Produk akal budi dapat melahirkan profesi apapun. Terutama dalam setiap situasi. Sekilas kita melihat dunia Buzzer dan Influencer lahir dari era digital. Dan masih banyak lagi profesi yang belakangan ini digandrungi oleh siapapun.
Siapapun yang menjalani kehidupan di era digital, pasti terkontaminasi dengan pengakuan di dalam media sosial. Ketika tak ada pengakuan di dunia nyata, kebanyakan dari kita memilih untuk mencari pusat perhatian di jagat maya.
Sindrom ingin diakui di jagat maya, berakibat pada kemerosotan akal budi. Akibatnya, kita mencari sensasi, demi mendapatkan pengakuan di jagat maya.

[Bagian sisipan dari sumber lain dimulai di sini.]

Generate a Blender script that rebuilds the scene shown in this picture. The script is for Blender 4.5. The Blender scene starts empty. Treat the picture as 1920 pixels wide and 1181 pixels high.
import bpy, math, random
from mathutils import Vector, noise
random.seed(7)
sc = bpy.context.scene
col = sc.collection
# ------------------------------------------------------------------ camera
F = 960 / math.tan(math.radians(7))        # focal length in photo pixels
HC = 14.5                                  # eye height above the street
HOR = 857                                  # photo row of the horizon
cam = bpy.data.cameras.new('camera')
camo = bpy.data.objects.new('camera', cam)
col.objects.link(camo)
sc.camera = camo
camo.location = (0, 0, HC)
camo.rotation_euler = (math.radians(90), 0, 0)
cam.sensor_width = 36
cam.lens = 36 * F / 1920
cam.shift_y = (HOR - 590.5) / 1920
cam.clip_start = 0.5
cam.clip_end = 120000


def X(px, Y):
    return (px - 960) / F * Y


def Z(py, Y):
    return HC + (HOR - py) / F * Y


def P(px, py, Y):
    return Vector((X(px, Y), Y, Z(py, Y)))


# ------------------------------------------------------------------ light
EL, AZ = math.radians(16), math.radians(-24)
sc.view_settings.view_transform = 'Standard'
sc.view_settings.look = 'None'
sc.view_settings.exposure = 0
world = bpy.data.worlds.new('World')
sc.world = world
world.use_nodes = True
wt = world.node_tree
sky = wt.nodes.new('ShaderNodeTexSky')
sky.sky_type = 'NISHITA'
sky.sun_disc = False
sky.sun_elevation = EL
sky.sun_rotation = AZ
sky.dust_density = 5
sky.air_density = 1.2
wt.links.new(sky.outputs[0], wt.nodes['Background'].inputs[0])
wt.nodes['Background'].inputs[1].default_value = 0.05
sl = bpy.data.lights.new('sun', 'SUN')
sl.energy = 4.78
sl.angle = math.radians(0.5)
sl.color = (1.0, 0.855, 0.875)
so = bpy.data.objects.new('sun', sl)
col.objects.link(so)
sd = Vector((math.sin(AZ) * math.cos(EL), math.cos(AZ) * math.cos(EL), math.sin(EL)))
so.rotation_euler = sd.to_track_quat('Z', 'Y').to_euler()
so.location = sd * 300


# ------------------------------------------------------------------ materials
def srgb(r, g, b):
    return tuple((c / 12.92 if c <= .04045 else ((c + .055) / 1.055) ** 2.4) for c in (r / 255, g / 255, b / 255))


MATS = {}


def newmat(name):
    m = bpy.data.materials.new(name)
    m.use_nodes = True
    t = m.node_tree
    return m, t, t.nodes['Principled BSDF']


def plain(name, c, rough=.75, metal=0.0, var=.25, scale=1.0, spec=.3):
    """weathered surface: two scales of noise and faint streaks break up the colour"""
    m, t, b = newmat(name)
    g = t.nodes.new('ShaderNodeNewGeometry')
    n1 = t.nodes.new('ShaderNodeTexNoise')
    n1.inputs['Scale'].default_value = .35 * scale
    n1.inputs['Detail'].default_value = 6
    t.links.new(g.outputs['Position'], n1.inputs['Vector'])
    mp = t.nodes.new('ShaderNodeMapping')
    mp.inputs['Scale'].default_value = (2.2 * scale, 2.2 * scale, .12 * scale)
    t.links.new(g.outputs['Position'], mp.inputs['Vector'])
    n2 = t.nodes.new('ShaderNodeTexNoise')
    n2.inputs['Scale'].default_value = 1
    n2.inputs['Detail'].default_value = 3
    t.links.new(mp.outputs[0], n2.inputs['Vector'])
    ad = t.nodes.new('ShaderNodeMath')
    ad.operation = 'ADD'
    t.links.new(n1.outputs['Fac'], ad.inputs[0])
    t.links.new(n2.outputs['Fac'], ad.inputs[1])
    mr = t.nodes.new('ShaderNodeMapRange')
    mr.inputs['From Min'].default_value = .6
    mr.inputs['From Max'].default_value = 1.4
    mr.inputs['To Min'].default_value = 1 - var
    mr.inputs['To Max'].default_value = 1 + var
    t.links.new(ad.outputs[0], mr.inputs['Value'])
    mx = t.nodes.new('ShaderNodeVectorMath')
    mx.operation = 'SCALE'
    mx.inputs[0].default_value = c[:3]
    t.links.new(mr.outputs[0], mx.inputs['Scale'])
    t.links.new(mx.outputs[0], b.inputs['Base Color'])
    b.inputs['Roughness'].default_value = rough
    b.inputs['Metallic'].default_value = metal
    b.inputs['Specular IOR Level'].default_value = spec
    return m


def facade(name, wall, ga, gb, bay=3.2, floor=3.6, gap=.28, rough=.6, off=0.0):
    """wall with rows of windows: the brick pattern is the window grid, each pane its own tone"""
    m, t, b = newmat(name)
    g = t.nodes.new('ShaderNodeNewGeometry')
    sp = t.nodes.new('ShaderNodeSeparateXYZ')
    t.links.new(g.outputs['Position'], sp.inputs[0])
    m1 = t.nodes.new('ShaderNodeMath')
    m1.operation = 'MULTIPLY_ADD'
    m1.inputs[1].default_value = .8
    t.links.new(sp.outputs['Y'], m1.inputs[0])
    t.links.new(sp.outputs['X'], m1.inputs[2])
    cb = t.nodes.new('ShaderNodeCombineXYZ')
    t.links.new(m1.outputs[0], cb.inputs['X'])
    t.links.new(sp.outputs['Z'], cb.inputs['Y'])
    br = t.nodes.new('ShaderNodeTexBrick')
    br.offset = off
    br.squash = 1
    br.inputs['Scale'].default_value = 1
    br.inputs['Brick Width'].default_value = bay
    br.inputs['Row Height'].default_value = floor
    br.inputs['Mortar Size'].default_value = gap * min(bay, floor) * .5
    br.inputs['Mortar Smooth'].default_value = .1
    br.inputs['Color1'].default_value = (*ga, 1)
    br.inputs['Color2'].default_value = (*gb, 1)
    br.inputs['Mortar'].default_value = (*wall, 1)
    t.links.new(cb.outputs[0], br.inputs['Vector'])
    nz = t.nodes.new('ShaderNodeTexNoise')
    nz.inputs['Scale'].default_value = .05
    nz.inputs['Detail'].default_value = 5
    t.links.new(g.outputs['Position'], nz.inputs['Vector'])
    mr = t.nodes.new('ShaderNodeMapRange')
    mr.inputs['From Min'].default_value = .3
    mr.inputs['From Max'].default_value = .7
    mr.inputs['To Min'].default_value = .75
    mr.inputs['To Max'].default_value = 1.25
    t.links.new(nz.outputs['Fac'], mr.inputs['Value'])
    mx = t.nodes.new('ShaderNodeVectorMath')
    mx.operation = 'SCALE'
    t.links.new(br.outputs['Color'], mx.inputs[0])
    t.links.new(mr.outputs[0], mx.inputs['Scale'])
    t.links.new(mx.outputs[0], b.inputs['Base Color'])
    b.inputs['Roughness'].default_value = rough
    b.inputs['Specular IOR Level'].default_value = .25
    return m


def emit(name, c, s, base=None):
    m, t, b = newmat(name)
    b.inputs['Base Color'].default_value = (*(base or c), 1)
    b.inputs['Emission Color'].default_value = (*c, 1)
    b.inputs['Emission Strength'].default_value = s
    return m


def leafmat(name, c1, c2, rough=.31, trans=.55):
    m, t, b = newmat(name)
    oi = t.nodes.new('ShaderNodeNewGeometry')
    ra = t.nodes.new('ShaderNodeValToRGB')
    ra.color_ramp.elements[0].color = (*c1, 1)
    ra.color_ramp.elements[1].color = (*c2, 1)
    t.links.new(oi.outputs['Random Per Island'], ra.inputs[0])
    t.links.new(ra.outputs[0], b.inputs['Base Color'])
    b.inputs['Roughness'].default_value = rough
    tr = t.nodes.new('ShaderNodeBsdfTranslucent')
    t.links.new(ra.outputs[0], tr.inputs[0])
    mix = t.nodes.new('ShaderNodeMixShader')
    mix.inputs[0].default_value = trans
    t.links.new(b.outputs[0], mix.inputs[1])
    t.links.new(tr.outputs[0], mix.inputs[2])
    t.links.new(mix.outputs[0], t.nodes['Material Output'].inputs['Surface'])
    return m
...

Ketika kita sudah mendapatkan pengakuan di jagat maya, muncul lagi masalah baru. Rentetan kecemasan terus mengejar kita untuk semakin mencari pusat perhatian. Akibatnya, kita mengabaikan norma dan etika dalam kehidupan bersama.
Norma dan etika merupakan pedoman kita dalam melakukan sesuatu. Tapi, rasanya kita sudah tidak membutuhkan norma dan etika lagi. Karena, kita mematuhi norma dan etika hanya karena takut kena hukuman. Bukan berdasarkan kemauan dari dalam diri.
Dilematika ini memantik kontroversi dalam keseharian kita. Searah jarum jam dinding, saya mencoba untuk berkontemplasi, sembari menginterpretasikan perjalanan hidup saya seputar mematuhi norma dan etika dalam kehidupan bersama.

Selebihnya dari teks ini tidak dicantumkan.